To give the impression of impersonal justice, Supreme Court justices in the United States don’t allow cameras in the courtroom. They don’t seem to care that most Americans can’t name a single justice. They rarely speak in public.

Not for themselves but for the Constitution and the court, Supreme Court justices try to command respect and cultivate credibility. They rely on previous decisions to bring stability to justice and find a balance between competing interests and values.

Their power to check legislative or executive powers can be troubling at times – to both Democrats and Republicans. Many presidents have tried to sway the court, even drag it down into partisan politics and give it warnings.

The republic’s Founders were also torn about granting so much power to one body.

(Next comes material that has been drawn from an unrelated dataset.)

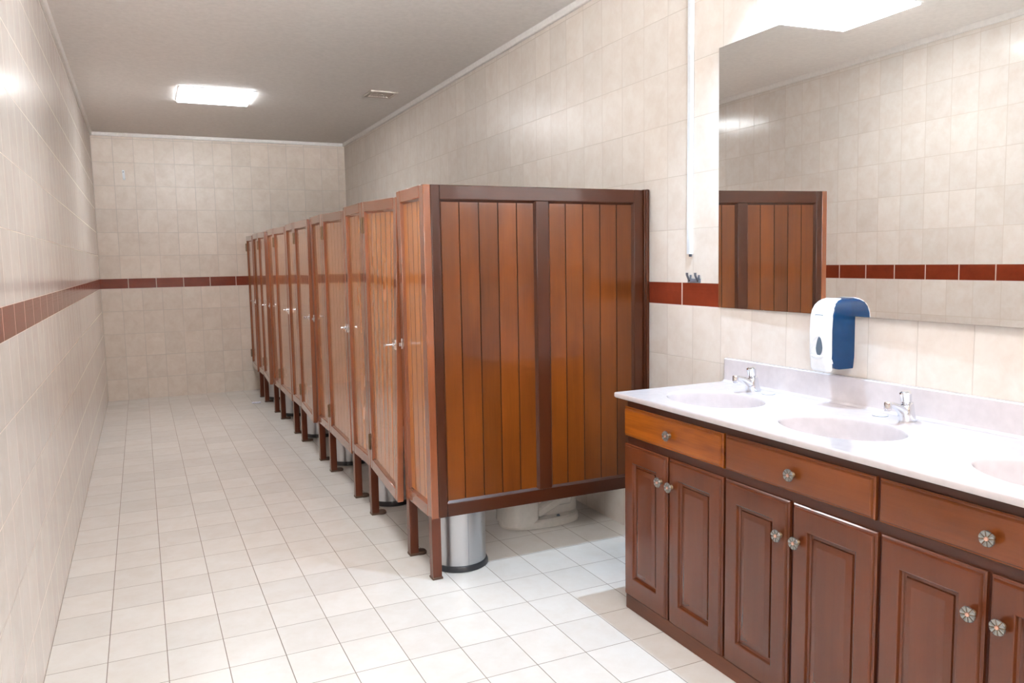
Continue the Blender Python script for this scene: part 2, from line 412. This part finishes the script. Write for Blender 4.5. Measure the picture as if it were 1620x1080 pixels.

George Washington said that the few people who could act with neutrality on the court are “no more than a drop in the ocean.” Alexander Hamilton liked the idea of a “selfless and natural elite ruling over people with lesser education.” Thomas Jefferson said, “the germ of dissolution of our Federal Government is in the constitution of the Federal Judiciary – an irresponsible body.”

Even Obama appears conflicted on the court’s role. On Tuesday, he backtracked from his earlier comment and admitted that the court has “the final say on our Constitution and our laws and all of us have to respect it.” But he did ask that it recognize its extraordinary power by deferring to Congress.

In its early years, the court’s rulings were unsigned and often implied consensus. That anonymity created an impression of uniform and impartial justice. Today’s chief justice, John Roberts, has sought to return to something like that by trying to avoid 5-to-4 decisions. The court’s legitimacy – in fact the whole idea of running society on basic and fair rules – is eroded if there are many split opinions.

Much is riding on the court’s ruling about the health-care law, especially the “individual mandate” to buy insurance. The court might be wise not to have many signed opinions in this case and to seek a broad consensus among the nine justices. Passage of the law in Congress was divisive enough. It won by only one or two votes in each chamber.

Elected or not, the nine justices have a higher calling to show they can rise above political whims and ideologies – even presidential intimidations – and act as the conscience of the country, helping to define the common good.